◆ **WHAT YOU WILL DO**: Reproduce each line bearing the word "gtile".

◆ **SUPPLIED DATA**:
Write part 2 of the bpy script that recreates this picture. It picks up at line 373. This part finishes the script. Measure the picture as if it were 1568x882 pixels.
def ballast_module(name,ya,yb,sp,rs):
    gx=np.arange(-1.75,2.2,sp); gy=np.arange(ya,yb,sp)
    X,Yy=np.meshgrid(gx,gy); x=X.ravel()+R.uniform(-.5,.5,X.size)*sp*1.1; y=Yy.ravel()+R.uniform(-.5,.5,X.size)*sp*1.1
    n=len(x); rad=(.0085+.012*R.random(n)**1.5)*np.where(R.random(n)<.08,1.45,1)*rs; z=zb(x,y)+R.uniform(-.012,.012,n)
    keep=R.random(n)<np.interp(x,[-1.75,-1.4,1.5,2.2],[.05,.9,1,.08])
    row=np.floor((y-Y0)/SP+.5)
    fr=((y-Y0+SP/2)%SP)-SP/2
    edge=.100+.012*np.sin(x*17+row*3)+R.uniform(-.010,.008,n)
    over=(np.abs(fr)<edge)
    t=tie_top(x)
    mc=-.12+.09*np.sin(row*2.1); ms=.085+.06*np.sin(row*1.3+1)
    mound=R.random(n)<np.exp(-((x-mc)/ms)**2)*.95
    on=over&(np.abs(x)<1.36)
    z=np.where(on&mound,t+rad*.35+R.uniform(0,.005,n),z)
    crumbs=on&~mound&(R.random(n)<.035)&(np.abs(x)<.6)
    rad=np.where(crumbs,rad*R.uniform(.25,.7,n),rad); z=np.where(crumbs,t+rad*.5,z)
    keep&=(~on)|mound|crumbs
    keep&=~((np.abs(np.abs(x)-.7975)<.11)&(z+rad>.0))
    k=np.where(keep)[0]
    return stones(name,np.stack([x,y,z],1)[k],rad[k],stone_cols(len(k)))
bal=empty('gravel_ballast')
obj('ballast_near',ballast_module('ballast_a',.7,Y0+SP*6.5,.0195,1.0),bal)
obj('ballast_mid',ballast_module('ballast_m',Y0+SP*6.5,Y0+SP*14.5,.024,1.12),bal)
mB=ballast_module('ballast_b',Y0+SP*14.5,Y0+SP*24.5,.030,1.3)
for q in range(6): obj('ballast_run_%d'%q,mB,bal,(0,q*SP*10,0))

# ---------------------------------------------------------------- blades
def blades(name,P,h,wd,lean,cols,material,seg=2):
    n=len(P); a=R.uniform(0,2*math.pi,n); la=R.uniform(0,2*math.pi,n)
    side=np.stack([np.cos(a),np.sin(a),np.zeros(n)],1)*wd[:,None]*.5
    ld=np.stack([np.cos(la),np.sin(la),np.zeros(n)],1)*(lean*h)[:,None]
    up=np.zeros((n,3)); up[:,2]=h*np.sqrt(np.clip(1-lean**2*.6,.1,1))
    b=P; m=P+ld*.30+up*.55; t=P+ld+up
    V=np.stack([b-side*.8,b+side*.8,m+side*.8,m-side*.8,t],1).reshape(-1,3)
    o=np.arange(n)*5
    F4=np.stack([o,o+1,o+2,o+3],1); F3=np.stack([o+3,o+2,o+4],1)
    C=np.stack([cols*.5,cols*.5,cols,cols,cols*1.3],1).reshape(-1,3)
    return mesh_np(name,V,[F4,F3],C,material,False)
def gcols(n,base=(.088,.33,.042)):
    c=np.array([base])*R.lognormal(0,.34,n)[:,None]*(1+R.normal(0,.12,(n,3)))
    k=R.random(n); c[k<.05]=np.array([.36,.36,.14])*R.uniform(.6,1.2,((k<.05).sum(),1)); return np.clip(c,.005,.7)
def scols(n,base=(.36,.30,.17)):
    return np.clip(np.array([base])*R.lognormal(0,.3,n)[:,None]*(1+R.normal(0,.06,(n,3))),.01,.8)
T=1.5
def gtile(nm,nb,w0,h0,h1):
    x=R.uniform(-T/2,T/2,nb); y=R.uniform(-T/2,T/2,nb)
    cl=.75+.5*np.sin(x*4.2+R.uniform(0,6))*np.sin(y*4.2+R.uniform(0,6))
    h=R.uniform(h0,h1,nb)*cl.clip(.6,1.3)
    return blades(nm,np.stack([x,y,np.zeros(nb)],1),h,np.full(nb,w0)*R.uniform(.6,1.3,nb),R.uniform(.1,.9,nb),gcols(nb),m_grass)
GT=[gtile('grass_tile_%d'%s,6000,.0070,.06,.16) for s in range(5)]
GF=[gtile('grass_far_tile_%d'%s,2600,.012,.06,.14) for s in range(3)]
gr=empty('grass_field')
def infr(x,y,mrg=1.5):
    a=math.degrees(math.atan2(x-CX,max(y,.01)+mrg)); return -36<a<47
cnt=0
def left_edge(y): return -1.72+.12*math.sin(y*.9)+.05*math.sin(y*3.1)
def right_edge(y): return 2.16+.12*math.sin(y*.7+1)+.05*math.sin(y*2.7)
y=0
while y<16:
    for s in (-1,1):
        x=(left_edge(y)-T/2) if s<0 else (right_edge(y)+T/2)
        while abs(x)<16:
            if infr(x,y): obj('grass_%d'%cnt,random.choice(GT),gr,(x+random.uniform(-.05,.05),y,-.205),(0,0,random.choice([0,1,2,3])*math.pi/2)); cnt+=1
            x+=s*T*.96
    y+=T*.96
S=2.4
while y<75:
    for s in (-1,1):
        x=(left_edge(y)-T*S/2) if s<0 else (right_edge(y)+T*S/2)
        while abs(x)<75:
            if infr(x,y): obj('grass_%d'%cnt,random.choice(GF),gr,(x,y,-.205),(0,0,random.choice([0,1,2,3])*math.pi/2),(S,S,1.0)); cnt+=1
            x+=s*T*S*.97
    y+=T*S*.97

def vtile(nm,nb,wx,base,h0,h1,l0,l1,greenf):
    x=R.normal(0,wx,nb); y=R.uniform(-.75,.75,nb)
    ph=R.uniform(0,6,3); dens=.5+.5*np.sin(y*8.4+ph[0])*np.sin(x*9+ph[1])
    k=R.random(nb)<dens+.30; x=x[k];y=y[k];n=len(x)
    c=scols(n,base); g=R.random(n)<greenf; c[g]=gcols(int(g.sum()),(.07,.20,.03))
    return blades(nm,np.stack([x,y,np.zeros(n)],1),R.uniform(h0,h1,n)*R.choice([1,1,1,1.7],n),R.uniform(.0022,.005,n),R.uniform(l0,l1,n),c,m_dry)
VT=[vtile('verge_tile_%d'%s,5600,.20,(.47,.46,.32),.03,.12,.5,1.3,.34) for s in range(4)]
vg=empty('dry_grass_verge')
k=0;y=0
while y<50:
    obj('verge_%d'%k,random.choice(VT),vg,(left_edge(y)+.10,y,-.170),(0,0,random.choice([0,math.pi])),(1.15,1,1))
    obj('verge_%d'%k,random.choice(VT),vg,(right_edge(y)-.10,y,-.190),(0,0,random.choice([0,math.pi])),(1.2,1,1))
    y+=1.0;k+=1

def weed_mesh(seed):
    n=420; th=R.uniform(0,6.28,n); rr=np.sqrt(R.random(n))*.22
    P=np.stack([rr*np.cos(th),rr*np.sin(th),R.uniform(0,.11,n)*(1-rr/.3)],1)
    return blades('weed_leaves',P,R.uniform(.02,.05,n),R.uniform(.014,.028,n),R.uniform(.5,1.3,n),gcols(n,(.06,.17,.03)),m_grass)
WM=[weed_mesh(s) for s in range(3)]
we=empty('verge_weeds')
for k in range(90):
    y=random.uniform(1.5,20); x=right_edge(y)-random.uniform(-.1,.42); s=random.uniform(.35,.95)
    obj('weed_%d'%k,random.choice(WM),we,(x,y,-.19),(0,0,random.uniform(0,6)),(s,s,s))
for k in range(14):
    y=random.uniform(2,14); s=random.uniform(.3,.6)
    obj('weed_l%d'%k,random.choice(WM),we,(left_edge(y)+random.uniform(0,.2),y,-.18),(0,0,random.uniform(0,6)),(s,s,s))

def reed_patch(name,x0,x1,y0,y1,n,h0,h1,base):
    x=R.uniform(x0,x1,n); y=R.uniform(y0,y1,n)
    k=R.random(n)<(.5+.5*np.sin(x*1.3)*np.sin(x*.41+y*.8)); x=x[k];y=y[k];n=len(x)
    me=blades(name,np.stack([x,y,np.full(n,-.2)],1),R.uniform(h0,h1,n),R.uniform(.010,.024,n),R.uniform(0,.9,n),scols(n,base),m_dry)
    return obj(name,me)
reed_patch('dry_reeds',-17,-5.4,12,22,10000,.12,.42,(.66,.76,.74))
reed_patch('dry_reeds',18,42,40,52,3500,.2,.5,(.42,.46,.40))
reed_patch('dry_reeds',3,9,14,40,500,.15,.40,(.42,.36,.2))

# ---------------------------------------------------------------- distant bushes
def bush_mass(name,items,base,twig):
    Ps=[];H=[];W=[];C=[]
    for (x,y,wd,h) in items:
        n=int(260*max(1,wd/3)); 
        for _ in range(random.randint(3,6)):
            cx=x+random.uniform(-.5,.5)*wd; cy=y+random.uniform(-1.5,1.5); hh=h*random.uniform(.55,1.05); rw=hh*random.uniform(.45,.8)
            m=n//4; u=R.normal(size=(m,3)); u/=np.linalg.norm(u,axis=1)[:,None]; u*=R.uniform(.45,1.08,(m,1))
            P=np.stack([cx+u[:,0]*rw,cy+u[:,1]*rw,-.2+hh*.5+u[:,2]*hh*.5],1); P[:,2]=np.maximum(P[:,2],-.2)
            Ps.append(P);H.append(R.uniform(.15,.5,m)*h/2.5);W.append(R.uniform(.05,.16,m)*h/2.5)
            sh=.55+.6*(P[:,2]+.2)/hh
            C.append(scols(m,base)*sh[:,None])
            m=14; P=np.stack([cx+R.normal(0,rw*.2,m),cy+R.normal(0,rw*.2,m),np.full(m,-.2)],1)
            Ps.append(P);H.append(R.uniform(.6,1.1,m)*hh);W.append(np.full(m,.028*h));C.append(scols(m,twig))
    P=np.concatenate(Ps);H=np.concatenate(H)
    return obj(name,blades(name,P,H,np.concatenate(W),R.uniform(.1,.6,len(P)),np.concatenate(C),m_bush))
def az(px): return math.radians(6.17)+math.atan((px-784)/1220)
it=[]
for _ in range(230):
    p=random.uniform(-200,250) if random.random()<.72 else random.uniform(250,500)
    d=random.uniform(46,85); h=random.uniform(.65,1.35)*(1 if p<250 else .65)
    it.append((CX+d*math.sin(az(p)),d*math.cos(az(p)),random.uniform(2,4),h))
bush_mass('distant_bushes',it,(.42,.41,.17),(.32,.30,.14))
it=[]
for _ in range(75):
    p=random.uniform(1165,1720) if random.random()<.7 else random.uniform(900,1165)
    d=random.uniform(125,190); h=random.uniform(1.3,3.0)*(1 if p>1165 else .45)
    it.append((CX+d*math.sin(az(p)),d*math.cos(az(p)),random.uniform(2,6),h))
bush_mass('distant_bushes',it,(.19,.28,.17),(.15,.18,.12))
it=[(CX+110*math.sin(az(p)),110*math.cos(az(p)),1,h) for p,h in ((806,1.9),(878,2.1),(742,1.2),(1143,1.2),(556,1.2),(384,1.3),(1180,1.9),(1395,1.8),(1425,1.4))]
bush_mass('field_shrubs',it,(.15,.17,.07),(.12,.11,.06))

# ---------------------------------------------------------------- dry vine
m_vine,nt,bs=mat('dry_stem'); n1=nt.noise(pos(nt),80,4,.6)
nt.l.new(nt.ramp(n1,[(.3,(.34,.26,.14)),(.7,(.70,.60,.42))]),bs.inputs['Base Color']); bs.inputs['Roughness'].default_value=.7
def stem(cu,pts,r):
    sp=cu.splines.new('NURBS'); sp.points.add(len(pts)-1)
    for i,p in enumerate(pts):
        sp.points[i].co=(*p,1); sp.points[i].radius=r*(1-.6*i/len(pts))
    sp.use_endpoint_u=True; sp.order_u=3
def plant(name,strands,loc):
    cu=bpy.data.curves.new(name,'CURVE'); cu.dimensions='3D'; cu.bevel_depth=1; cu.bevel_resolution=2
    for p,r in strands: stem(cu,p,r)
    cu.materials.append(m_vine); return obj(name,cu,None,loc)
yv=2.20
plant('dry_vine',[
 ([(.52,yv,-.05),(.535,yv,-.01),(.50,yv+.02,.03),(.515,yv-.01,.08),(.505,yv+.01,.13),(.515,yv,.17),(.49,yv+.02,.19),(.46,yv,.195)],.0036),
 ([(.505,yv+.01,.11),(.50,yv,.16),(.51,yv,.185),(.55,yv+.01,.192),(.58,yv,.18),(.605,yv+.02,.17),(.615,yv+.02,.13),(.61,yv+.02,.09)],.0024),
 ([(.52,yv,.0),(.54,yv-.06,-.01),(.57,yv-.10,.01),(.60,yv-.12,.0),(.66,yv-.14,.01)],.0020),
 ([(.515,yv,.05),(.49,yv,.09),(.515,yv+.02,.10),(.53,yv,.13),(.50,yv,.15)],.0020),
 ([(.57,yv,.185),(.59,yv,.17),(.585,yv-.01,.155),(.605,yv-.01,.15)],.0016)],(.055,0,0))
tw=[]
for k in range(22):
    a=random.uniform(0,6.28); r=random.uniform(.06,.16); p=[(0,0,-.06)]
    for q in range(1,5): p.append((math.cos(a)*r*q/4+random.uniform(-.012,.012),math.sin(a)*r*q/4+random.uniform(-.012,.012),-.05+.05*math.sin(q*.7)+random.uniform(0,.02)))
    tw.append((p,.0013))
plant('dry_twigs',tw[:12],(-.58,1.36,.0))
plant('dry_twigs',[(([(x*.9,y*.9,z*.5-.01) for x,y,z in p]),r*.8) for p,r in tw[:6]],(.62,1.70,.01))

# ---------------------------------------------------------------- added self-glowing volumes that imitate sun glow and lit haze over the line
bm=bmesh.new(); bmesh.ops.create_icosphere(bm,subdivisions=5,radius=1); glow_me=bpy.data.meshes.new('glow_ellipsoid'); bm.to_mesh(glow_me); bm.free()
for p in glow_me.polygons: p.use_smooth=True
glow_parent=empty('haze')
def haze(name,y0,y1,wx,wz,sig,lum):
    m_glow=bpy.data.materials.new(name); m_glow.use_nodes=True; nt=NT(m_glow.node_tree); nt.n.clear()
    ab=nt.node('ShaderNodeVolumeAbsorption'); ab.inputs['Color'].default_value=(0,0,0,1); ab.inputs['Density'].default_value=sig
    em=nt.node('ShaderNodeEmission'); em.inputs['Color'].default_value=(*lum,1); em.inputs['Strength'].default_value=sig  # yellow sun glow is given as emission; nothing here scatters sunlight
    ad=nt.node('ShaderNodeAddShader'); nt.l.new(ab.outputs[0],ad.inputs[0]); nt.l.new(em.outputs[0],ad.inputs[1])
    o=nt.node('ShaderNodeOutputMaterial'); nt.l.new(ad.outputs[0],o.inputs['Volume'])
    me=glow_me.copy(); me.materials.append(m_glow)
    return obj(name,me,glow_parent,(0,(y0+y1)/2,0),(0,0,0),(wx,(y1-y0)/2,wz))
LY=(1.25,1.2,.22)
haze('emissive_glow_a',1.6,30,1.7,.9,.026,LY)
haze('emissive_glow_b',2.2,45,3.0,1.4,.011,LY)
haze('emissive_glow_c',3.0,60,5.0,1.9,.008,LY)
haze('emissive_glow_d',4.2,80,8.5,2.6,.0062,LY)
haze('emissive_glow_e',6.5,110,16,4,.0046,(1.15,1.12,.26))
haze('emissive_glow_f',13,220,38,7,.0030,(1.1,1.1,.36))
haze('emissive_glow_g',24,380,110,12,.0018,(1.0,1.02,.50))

◆ **SOLUTION TO THE EXERCISE**:
def gtile(nm,nb,w0,h0,h1):
GT=[gtile('grass_tile_%d'%s,6000,.0070,.06,.16) for s in range(5)]
GF=[gtile('grass_far_tile_%d'%s,2600,.012,.06,.14) for s in range(3)]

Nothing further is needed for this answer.